Like most ensemble films, American Strays features some amazingly eclectic casting, with familiar faces sometimes appearing for merely a minute or two (as with Michael Horse, whose biggest success since debuting as Tonto in The Legend of the Lone Ranger in 1981 was his regular roll as a deputy in television's legendary Twin Peaks). Luke Perry looks good but lacks virtually any facial expression as the oft pissed upon would-be suicide, his would-be murderer The Exterminator being the much less recognizable Sam J. Jones, who only the most trivia minded might possibly remember as the Playgirl centerfold of June 1975 (as "Andrew Cooper III") or the chunky star of the misfired remake of Flash Gordon (1980). Eric Roberts is surprisingly effective as the wimpy family man, an example of how well casting against type can sometimes work. (But then, if one ignores most of the B-films and straight to video fodder Roberts has specialized in during the last years and goes instead to his earlier projects like King of the Gypsies (1978), Star 80 (1983) or Runaway Train (1985), one would be less surprised to see that the man is actually a good actor.) Likewise, John Savage does well as Dwayne, the serial-killing vacuum salesman. Dressed like Johnny Cash, his wimpy demeanor plays well against his actions, and he gets a good laugh when he dances on and vacuums the graves of his freshly buried dead. Of course, no film like this would be complete without at least a couple of jive talking homeboys, played by Vonte Sweet and Anthony Lee, though they tend to be the least delineated characters of the whole film. (Lee's career as a character actor ended in October 2000 when a couple of Rodney-King-hating cops blew him away through a window at a Halloween party where he was toting a toy gun that was part of his costume.)
Derivative but fun, stylish and violent, American Strays is nothing new or exciting, but its 1½ hour playing time sure flies by quickly and painlessly.
Okay, so virtually every character is an eccentric or oddball—but then, isn't that the way it really is in the USA? (Leave the country a year and then come back and you too will think everyone you meet has walked out of a Tarantino film.) And like most Americans, both in real life and in the films of Tarantino, Covert's characters like to gab a bit too much, forever holding prolonged discourses on such subjects as 8 tracks verses CDs, Francis Scott Key and the national anthem, old Aerosmith vs.
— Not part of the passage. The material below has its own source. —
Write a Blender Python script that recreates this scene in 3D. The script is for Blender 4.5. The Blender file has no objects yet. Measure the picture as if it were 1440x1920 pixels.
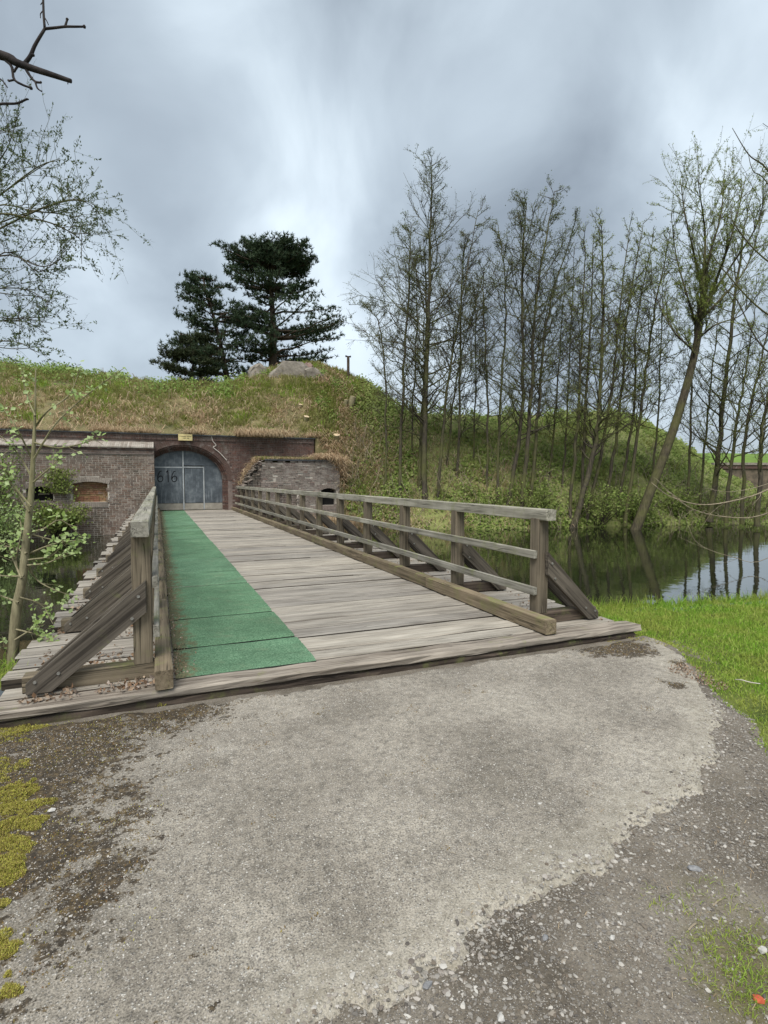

New Aerosmith, or the similarities between moms and their daughters. These monologues and discussions are the biggest flaws in American Strays, often as overly drawn out and uninteresting and exhausting as the verbal excesses continually expostulated in Tarantino's films. That aside, for a first film, Michael Covert does a pretty entertaining job. Perhaps Covert is a bit too enamored by his own quirkiness and perhaps he does try too hard to make a cult film, but the movie is still much better than the average crap that gets released nowadays.
Of course, ignore the DVD cover, which features Luke Perry, Eric Roberts and Jennifer Tilly sporting guns like some bank robbing trio, for though all but Roberts do hold a gun at one point or another in the movie, the closest their paths ever cross throughout the film is perhaps when they drive by each other. And a lot of people drive by each other in this movie. Covert takes 6 or 7 different story lines of about 10 minutes in length and inter-cuts them, with all but two of the threads resolving in a climactic shoot out at Red's Desert Oasis, a grimy roadside restaurant where all the weary driver's accidentally meet up. The three sets of characters that continue their travels afterwards do so with a new found sense of peace and love, their future suddenly much rosier than before. But before the lunch that leaves everyone else worse off than just suffering indigestion, the viewer is introduced to – amongst others – a duet of horny crooks on the road, two hit men who never stop arguing with each other, a wimpy & freshly unemployed corporate employee and his family from hell, a serial-killing traveling vacuum cleaner salesman and his various "customers" and a Gen-X would be suicide masochist.
Like most ensemble films, American Strays features some amazingly eclectic casting, with familiar faces sometimes appearing for merely a minute or two (as with Michael Horse, whose biggest success since debuting as Tonto in The Legend of the Lone Ranger in 1981 was his regular roll as a deputy in television's legendary Twin Peaks). Luke Perry looks good but lacks virtually any facial expression as the oft pissed upon would-be suicide, his would-be murderer The Exterminator being the much less recognizable Sam J. Jones, who only the most trivia minded might possibly remember as the Playgirl centerfold of June 1975 (as "Andrew Cooper III") or the chunky star of the misfired remake of Flash Gordon (1980). Eric Roberts is surprisingly effective as the wimpy family man, an example of how well casting against type can sometimes work. (But then, if one ignores most of the B-films and straight to video fodder Roberts has specialized in during the last years and goes instead to his earlier projects like King of the Gypsies (1978), Star 80 (1983) or Runaway Train (1985), one would be less surprised to see that the man is actually a good actor.) Likewise, John Savage does well as Dwayne, the serial-killing vacuum salesman. Dressed like Johnny Cash, his wimpy demeanor plays well against his actions, and he gets a good laugh when he dances on and vacuums the graves of his freshly buried dead. Of course, no film like this would be complete without at least a couple of jive talking homeboys, played by Vonte Sweet and Anthony Lee, though they tend to be the least delineated characters of the whole film. (Lee's career as a character actor ended in October 2000 when a couple of Rodney-King-hating cops blew him away through a window at a Halloween party where he was toting a toy gun that was part of his costume.)
Derivative but fun, stylish and violent, American Strays is nothing new or exciting, but its 1½ hour playing time sure flies by quickly and painlessly.